The Wayne County Sheriff’s Office and Wayne County government will work to address Executive Order No. 203 — New York State Police Reform and Reinvention Collaborative through community engagement, planning, listening and learning, and with public comments.
The Wayne County Sheriff’s Office is fully accredited by the New York State Division of Criminal Justice Services Law Enforcement Accreditation Council.
The Law Enforcement Accreditation Program is made up of 110 different standards, as outlined in the Standards and Compliance Verification Manual.
Of the 110 total standards, there are 52 administration, 12 training and 46 operations standards, as described below:
Administration standards encompass such areas as general management, personnel and relationships with other agencies. They also address organizational issues such as the Sheriff’s Office mission, the delineation of responsibility and delegation of authority.
Training standards incorporate many requirements that have already been established by the New York State Municipal Training Council. The standards are divided into four categories: basic, in-service, supervisory and records.
Operations standards impact the ways in which the Sheriff’s Office conducts the bulk of their crime fighting responsibilities. Major topics include patrol, traffic, criminal investigations and unusual occurrences.
The Wayne County Sheriff’s Office is evaluated on the policies and practices as they pertain to the standards.
The methods that are used to determine compliance are:
Evaluating written directives for compliance with standard: Written directives can include general or special orders, standard operating procedures, policies, procedures or rules and regulations.

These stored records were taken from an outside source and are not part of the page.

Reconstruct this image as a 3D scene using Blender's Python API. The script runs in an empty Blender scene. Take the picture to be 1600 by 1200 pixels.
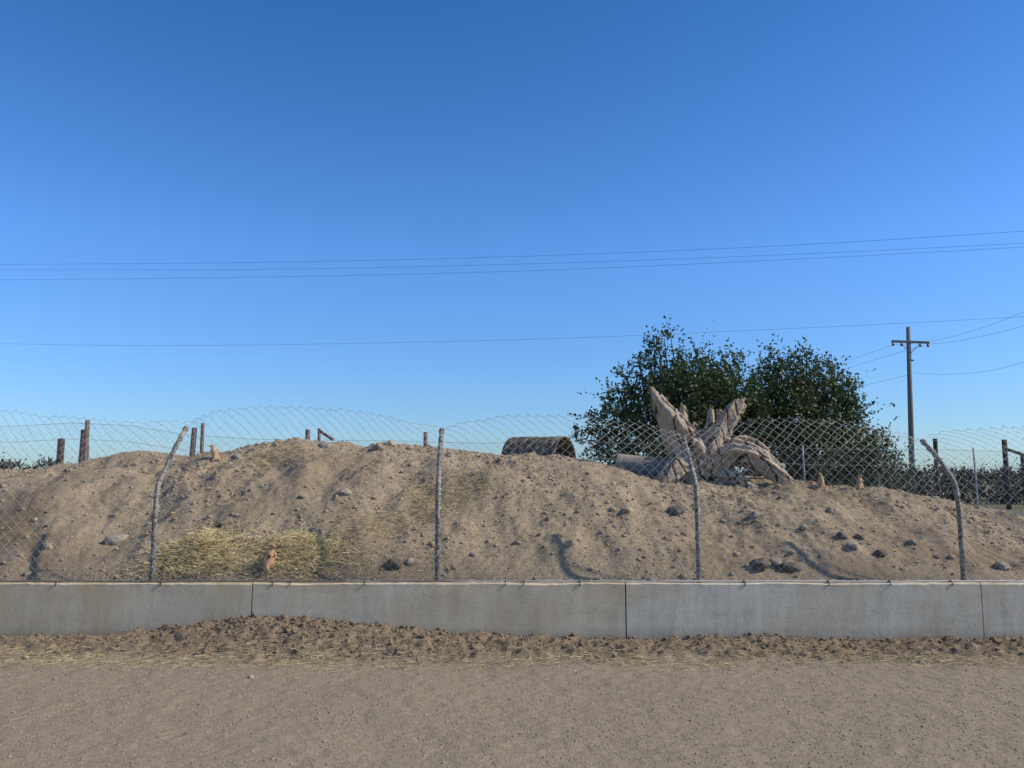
import bpy, bmesh, math, random
import numpy as np
from mathutils import Vector, Matrix, noise as mn
random.seed(7); rng=np.random.default_rng(11)
S=bpy.context.scene; COL=S.collection
# ---------------------------------------------------------------- camera
CH=1.6; PIT=math.radians(6.62); FP=1250.0
cd=bpy.data.cameras.new('camera'); cam=bpy.data.objects.new('camera',cd); COL.objects.link(cam)
cam.location=(0,0,CH); cam.rotation_euler=(math.pi/2+PIT,0,0)
cd.sensor_width=36; cd.lens=FP/1600*36; cd.clip_end=6000; cd.clip_start=.05
S.camera=cam
cp,sp=math.cos(PIT),math.sin(PIT)
def at(px,py,Y):
    a=(px-800)/FP; b=(600-py)/FP
    d=(a, cp-b*sp, sp+b*cp); t=Y/d[1]
    return Vector((d[0]*t, Y, CH+d[2]*t))
PXM=lambda Y: Y/FP
# ---------------------------------------------------------------- noise
def _h(ix,iy,s):
    n=(ix.astype(np.int64)*374761393+iy.astype(np.int64)*668265263+s*974634777)&0x7fffffff
    n=((n^(n>>13))*1274126177)&0x7fffffff
    n=(n^(n>>16))&0xffffff
    return n/float(0xffffff)
def vn(x,y,s=0):
    x=np.asarray(x,float); y=np.asarray(y,float)
    ix=np.floor(x); iy=np.floor(y); fx=x-ix; fy=y-iy
    fx=fx*fx*fx*(fx*(fx*6-15)+10); fy=fy*fy*fy*(fy*(fy*6-15)+10)
    a=_h(ix,iy,s); b=_h(ix+1,iy,s); c=_h(ix,iy+1,s); d=_h(ix+1,iy+1,s)
    return (a+(b-a)*fx)*(1-fy)+(c+(d-c)*fx)*fy-.5
def fbm(x,y,o=4,s=0):
    r=0;a=1.
    for i in range(o):
        r=r+a*vn(x*2**i+i*7.3,y*2**i-i*3.1,s+i); a*=.5
    return r
def sstep(a,b,x):
    t=np.clip((x-a)/(b-a),0,1); return t*t*(3-2*t)
# ---------------------------------------------------------------- mesh helpers
def mk(name,V,F,mat,parent=None,smooth=False,attr=None):
    me=bpy.data.meshes.new(name)
    if isinstance(F,np.ndarray):
        V=np.asarray(V,dtype=np.float32).reshape(-1,3)
        k=F.shape[1]; n=F.shape[0]
        me.vertices.add(len(V)); me.vertices.foreach_set('co',V.ravel())
        me.loops.add(n*k); me.loops.foreach_set('vertex_index',F.astype(np.int32).ravel())
        me.polygons.add(n); me.polygons.foreach_set('loop_start',np.arange(0,n*k,k,dtype=np.int32))
        me.update(calc_edges=True)
    else:
        me.from_pydata([tuple(v) for v in V],[],F)
    if smooth: me.polygons.foreach_set('use_smooth',np.ones(len(me.polygons),dtype=bool))
    if attr is not None:
        for an,av in attr.items():
            A=me.attributes.new(an,'FLOAT','POINT'); A.data.foreach_set('value',np.asarray(av,dtype=np.float32).ravel())
    me.materials.append(mat)
    o=bpy.data.objects.new(name,me); COL.objects.link(o)
    if parent: o.parent=parent
    return o
def tag(o,label=None,cat=None,group=None,kind=None):
    if label: o['label']=label
    if cat: o['category']=cat
    if group: o['group']=group
    if kind: o['kind']=kind
    return o
def empty(name,loc,rz=0):
    o=bpy.data.objects.new(name,None); COL.objects.link(o); o.location=loc; o.rotation_euler=(0,0,rz); o.empty_display_size=.1
    return o
class MB:
    def __init__(s): s.v=[]; s.f=[]
    def tube(s,pts,rad,n=8,cap=True,shape=None):
        pts=[Vector(p) for p in pts]
        if not hasattr(rad,'__len__'): rad=[rad]*len(pts)
        b=len(s.v); T=[]
        for i in range(len(pts)):
            t=(pts[min(i+1,len(pts)-1)]-pts[max(i-1,0)]); T.append(t.normalized())
        u=T[0].orthogonal().normalized()
        for i,p in enumerate(pts):
            u=(u-T[i]*u.dot(T[i])).normalized(); w=T[i].cross(u)
            for k in range(n):
                a=2*math.pi*k/n; m_=shape(a,i) if shape else 1.; s.v.append(p+(u*math.cos(a)+w*math.sin(a))*rad[i]*m_)
        for i in range(len(pts)-1):
            for k in range(n):
                k2=(k+1)%n; s.f.append((b+i*n+k,b+i*n+k2,b+(i+1)*n+k2,b+(i+1)*n+k))
        if cap:
            s.f.append(tuple(b+k for k in range(n))[::-1]); e=b+(len(pts)-1)*n; s.f.append(tuple(e+k for k in range(n)))
        return s
    def box(s,c,d,R=None):
        b=len(s.v); c=Vector(c)
        for x in(-.5,.5):
            for y in(-.5,.5):
                for z in(-.5,.5):
                    q=Vector((x*d[0],y*d[1],z*d[2])); s.v.append(c+(R@q if R else q))
        for f in((0,1,3,2),(4,6,7,5),(0,4,5,1),(2,3,7,6),(0,2,6,4),(1,5,7,3)): s.f.append(tuple(b+i for i in f))
        return s
    def build(s,name,mat,parent=None,smooth=False):
        return mk(name,s.v,s.f,mat,parent,smooth)
def catmull(P,n=10):
    P=[Vector(p) for p in P]; Q=[P[0]*2-P[1]]+P+[P[-1]*2-P[-2]]; out=[]
    for i in range(1,len(Q)-2):
        for j in range(n):
            t=j/n; a,b,c,d=Q[i-1:i+3]
            out.append(.5*((2*b)+(c-a)*t+(2*a-5*b+4*c-d)*t*t+(3*b-a-3*c+d)*t**3))
    out.append(P[-1]); return out
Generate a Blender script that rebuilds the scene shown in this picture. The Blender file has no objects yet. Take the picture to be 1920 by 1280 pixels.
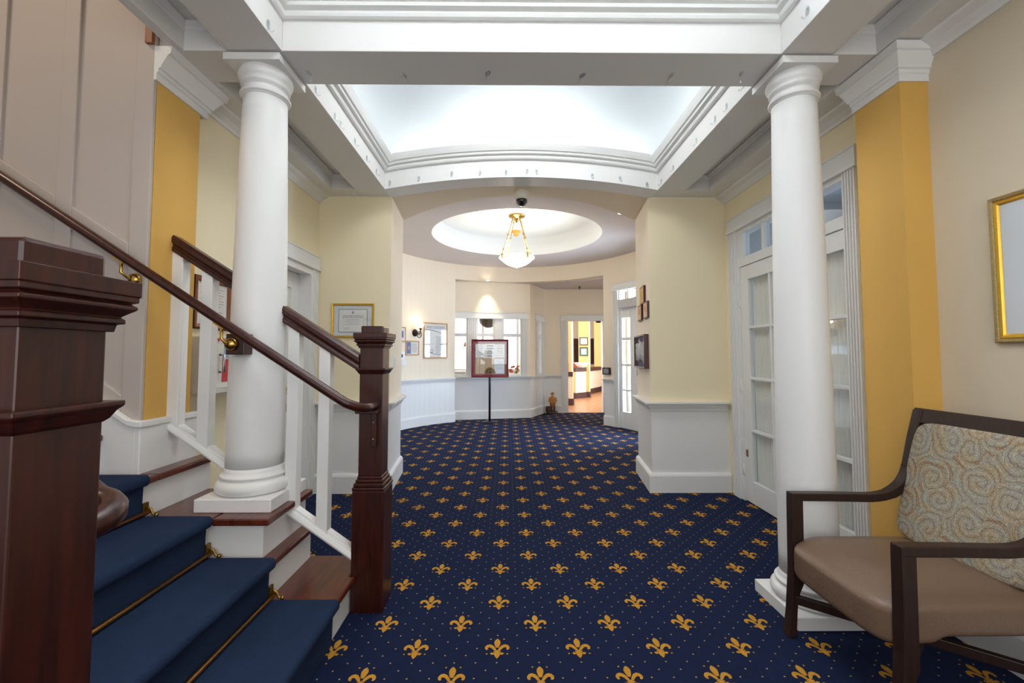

Documentation of compliance: Assessors look for proof in the file folders that written directives are up-to-date and are being properly implemented by Sheriff’s Office personnel. Proof may include, but not be limited to, reports, files, logs, lesson plans, incident reports, personnel files and performance evaluations.
Interviews with Sheriff’s Office staff: Assessors will interview deputies — some that are identified in advance by the sheriff and others at random to evaluate their familiarity with written directives for particular standards.
General observations: This involves verification of standard compliance through direct observation by the assessors.